▶ RECORDED INFORMATION:
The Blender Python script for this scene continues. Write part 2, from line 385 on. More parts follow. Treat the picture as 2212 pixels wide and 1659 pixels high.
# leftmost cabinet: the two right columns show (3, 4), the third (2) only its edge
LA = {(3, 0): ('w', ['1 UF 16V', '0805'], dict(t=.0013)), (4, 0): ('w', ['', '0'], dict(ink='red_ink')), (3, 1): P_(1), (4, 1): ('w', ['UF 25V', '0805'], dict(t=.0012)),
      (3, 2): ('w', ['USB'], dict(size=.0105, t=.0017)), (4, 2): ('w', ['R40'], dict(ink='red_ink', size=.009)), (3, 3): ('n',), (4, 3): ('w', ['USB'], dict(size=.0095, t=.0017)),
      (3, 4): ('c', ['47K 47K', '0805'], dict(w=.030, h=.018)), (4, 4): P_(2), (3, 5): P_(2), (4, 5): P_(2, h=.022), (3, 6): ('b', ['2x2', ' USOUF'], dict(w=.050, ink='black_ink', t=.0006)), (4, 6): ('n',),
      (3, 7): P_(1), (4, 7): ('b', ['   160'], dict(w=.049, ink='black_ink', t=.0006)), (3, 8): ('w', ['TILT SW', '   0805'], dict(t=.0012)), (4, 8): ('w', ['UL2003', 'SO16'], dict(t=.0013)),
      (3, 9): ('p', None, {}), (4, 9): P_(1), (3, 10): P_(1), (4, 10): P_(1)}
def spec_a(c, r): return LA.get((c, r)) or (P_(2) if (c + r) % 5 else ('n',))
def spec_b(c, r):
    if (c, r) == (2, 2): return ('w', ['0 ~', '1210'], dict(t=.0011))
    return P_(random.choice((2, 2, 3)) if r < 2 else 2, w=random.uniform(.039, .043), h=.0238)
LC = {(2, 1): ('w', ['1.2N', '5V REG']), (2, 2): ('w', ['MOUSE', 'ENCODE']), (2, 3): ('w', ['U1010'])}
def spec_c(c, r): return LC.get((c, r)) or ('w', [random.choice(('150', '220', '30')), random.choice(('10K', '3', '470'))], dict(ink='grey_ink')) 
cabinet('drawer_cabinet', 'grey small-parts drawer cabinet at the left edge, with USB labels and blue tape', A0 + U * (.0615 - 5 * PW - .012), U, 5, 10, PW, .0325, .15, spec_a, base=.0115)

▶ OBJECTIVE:
Make an exact copy of every line in the data.

▶ ANSWER FOR THE TASK:
The Blender Python script for this scene continues. Write part 2, from line 385 on. More parts follow. Treat the picture as 2212 pixels wide and 1659 pixels high.
# leftmost cabinet: the two right columns show (3, 4), the third (2) only its edge
LA = {(3, 0): ('w', ['1 UF 16V', '0805'], dict(t=.0013)), (4, 0): ('w', ['', '0'], dict(ink='red_ink')), (3, 1): P_(1), (4, 1): ('w', ['UF 25V', '0805'], dict(t=.0012)),
      (3, 2): ('w', ['USB'], dict(size=.0105, t=.0017)), (4, 2): ('w', ['R40'], dict(ink='red_ink', size=.009)), (3, 3): ('n',), (4, 3): ('w', ['USB'], dict(size=.0095, t=.0017)),
      (3, 4): ('c', ['47K 47K', '0805'], dict(w=.030, h=.018)), (4, 4): P_(2), (3, 5): P_(2), (4, 5): P_(2, h=.022), (3, 6): ('b', ['2x2', ' USOUF'], dict(w=.050, ink='black_ink', t=.0006)), (4, 6): ('n',),
      (3, 7): P_(1), (4, 7): ('b', ['   160'], dict(w=.049, ink='black_ink', t=.0006)), (3, 8): ('w', ['TILT SW', '   0805'], dict(t=.0012)), (4, 8): ('w', ['UL2003', 'SO16'], dict(t=.0013)),
      (3, 9): ('p', None, {}), (4, 9): P_(1), (3, 10): P_(1), (4, 10): P_(1)}
def spec_a(c, r): return LA.get((c, r)) or (P_(2) if (c + r) % 5 else ('n',))
def spec_b(c, r):
    if (c, r) == (2, 2): return ('w', ['0 ~', '1210'], dict(t=.0011))
    return P_(random.choice((2, 2, 3)) if r < 2 else 2, w=random.uniform(.039, .043), h=.0238)
LC = {(2, 1): ('w', ['1.2N', '5V REG']), (2, 2): ('w', ['MOUSE', 'ENCODE']), (2, 3): ('w', ['U1010'])}
def spec_c(c, r): return LC.get((c, r)) or ('w', [random.choice(('150', '220', '30')), random.choice(('10K', '3', '470'))], dict(ink='grey_ink')) 
cabinet('drawer_cabinet', 'grey small-parts drawer cabinet at the left edge, with USB labels and blue tape', A0 + U * (.0615 - 5 * PW - .012), U, 5, 10, PW, .0325, .15, spec_a, base=.0115)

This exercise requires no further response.